O universo não nem sua aparência nem o que realmente é, em si mesmo, mas como a ciência nos leva a conhecê-lo, e esse conhecimento varia a cada dia, de sorte que o universo de hoje
é tão distinto do universo de nossos antepassados quanto distante do universo que resultará do conhecimento futuro. Como sugere Mario Novello, o universo está em permanente invenção, ensinando-nos que todas as certezas são provisórias.
Os financiadores da ciência que vasculha o espaço sideral e constrói “escudos” de mísseis estratégicos não cogitam da miséria da África se esvaindo em diásporas, porque o desenvolvimento que suscitam se destina a manter o domínio sobre os povos! Os fomentadores da ciência, que se apetrecha para a exploração de embriões e clones humanos, não voltam seus recursos para enfrentar a fome no mundo. Graças às novas tecnologias, no entanto, e eis outro paradoxo, é cada vez mais restrito o livre acesso à informação, e a disseminação do conhecimento cede lugar à propriedade intelectual. Há justificativa para o fato de nossa formação científica ignorar a disciplina de Introdução à Filosofia? Ignorar o estudo das humanidades? Essas questões são científicas, e assim se bastam, se resolvem, ou cobram uma ética reguladora da conduta científica?

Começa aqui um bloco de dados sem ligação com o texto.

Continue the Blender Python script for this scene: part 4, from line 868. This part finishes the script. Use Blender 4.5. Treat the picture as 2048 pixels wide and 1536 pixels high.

Que se deve entender, relativamente à ciência, por princípios éticos? Sua aplicação é democrática e por democrática podemos entender universal? O cientista, antes de tudo um cidadão, deve comprometer-se com o combate à fome e a todas as formas de exclusão, a começar pela exclusão do conhecimento. Cumpre-lhe, qualquer que seja sua área de atuação, defender o direito à saúde, à educação, à moradia, à terra. Cumpre-lhe estar à testa do combate à intolerância, à discriminação e à guerra.
Quais as consequências impostas à nossa conduta pela consciência de que nossa formação científica e nossas pesquisas são financiadas por uma população que não teve e cujos filhos não terão acesso à universidade e ao conhecimento, ao conforto e ao bem-estar, muitos mesmo sem acesso à vida digna, à cidadania e ao direito de alimentar-se? O cientista intervém na realidade tanto quanto o político e o intelectual marxiano das teses sobre Feuerbach: seu destino deve ser, igualmente, transformar o
mundo. Cabe-lhe decidir por qual mundo lutar, porque não lutar é
também uma maneira de optar, de tomar partido, neste caso pelo atraso.
Mas termino deixando-vos uma pergunta: como, e a partir de quais parâmetros, orientar o desenvolvimento (portanto a ciência) numa determinada direção, na busca de determinado fim, necessariamente ético, isto é, voltado para o bem-estar social, coletivo, que diga respeito ao universo de todos os brasileiros?